The textbook functional programming introduction example "return a function with a curried parameter" in C++ does not compile for me:
// return a function x(v) parameterized with b, which tells if v > b
bool (*greater(int))(int b)
{
return [b](int v) { return v > b; };
}
It says that identifier b in the capture [b] is undefined. I know that I'm being naive here, but where is my error?
EDIT: as @some-programmer-dude pointed out correctly, the function signature is wrong.
greater is a function accepting an int b returning ( a pointer * to a function accepting an (int) returning a bool ).
// return a function x(v) parameterized with b, which tells if v > b
bool (*greater(int b))(int)
{
return [b](int v) { return v > b; };
}
This of course does not remove the original question which all three replies answered correctly.
You say that greater is a function taking an unnamed (anonymous) int argument, and return a pointer to a function taking an int argument with the name b.
The part (int b) is the argument list for the returned function pointer.

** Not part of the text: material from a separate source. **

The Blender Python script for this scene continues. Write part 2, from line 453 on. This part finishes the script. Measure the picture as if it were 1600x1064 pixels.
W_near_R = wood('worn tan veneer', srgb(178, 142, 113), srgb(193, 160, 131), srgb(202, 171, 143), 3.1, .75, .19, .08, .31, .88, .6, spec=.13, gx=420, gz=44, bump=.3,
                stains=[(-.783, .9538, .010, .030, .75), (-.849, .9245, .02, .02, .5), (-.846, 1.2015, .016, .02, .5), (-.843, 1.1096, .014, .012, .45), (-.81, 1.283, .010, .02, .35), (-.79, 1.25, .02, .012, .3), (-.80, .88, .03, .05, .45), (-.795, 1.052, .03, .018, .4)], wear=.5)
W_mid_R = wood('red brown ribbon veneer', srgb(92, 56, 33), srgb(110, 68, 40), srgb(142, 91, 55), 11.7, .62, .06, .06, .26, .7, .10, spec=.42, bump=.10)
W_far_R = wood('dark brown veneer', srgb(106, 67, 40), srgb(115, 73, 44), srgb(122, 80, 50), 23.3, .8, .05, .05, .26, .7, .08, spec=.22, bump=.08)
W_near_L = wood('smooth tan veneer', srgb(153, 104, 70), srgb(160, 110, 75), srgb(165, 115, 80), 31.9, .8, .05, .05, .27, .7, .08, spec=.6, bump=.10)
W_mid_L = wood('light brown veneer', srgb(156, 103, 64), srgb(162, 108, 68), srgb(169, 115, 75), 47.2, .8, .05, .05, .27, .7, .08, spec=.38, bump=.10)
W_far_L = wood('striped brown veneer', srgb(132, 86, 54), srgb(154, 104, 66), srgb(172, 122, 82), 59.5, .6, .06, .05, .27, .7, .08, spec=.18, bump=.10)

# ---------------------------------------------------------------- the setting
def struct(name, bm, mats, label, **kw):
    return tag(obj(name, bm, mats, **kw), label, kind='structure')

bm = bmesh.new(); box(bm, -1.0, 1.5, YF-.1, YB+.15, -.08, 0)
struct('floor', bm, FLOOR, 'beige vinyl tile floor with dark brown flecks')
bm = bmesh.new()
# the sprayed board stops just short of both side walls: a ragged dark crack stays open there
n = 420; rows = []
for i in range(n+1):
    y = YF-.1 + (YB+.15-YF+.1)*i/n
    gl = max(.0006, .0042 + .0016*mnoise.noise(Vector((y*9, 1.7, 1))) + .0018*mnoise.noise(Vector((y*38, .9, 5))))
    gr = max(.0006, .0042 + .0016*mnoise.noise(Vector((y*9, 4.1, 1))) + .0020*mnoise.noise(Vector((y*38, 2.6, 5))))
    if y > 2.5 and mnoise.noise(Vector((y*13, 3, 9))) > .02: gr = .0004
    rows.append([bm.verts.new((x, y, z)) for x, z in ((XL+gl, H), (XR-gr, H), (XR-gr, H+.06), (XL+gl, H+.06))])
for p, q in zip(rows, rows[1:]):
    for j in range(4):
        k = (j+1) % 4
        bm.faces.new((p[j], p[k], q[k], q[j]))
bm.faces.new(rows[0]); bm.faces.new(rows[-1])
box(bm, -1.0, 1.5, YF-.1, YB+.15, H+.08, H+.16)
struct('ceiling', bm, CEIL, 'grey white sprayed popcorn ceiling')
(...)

To solve that specific problem use
bool (*greater(int b))(int)
instead.
Because function pointers are so complicated, they are usually hidden behind type-aliases:
using greater_function_type = bool(int);
greater_function_type* greater(int b) { ... }
As for the problem that lambdas with captures can't be used as C-style function pointers, use std::function as return type instead:
using greater_function_type = std::function<bool(int)>;
greater_function_type greater(int b) { ... }
Note that it's not returning a pointer anymore.
Since the C++14 standard you can use automatic return-type deduction with the keyword auto:
auto greater(int b) { ... }
If you need to store the returned objects, for example as a class member variable, you need to use std::function<bool(int)> for that.
Also be careful when using names like greater in conjunction with using namespace std; (which is a bad habit), because of std::greater.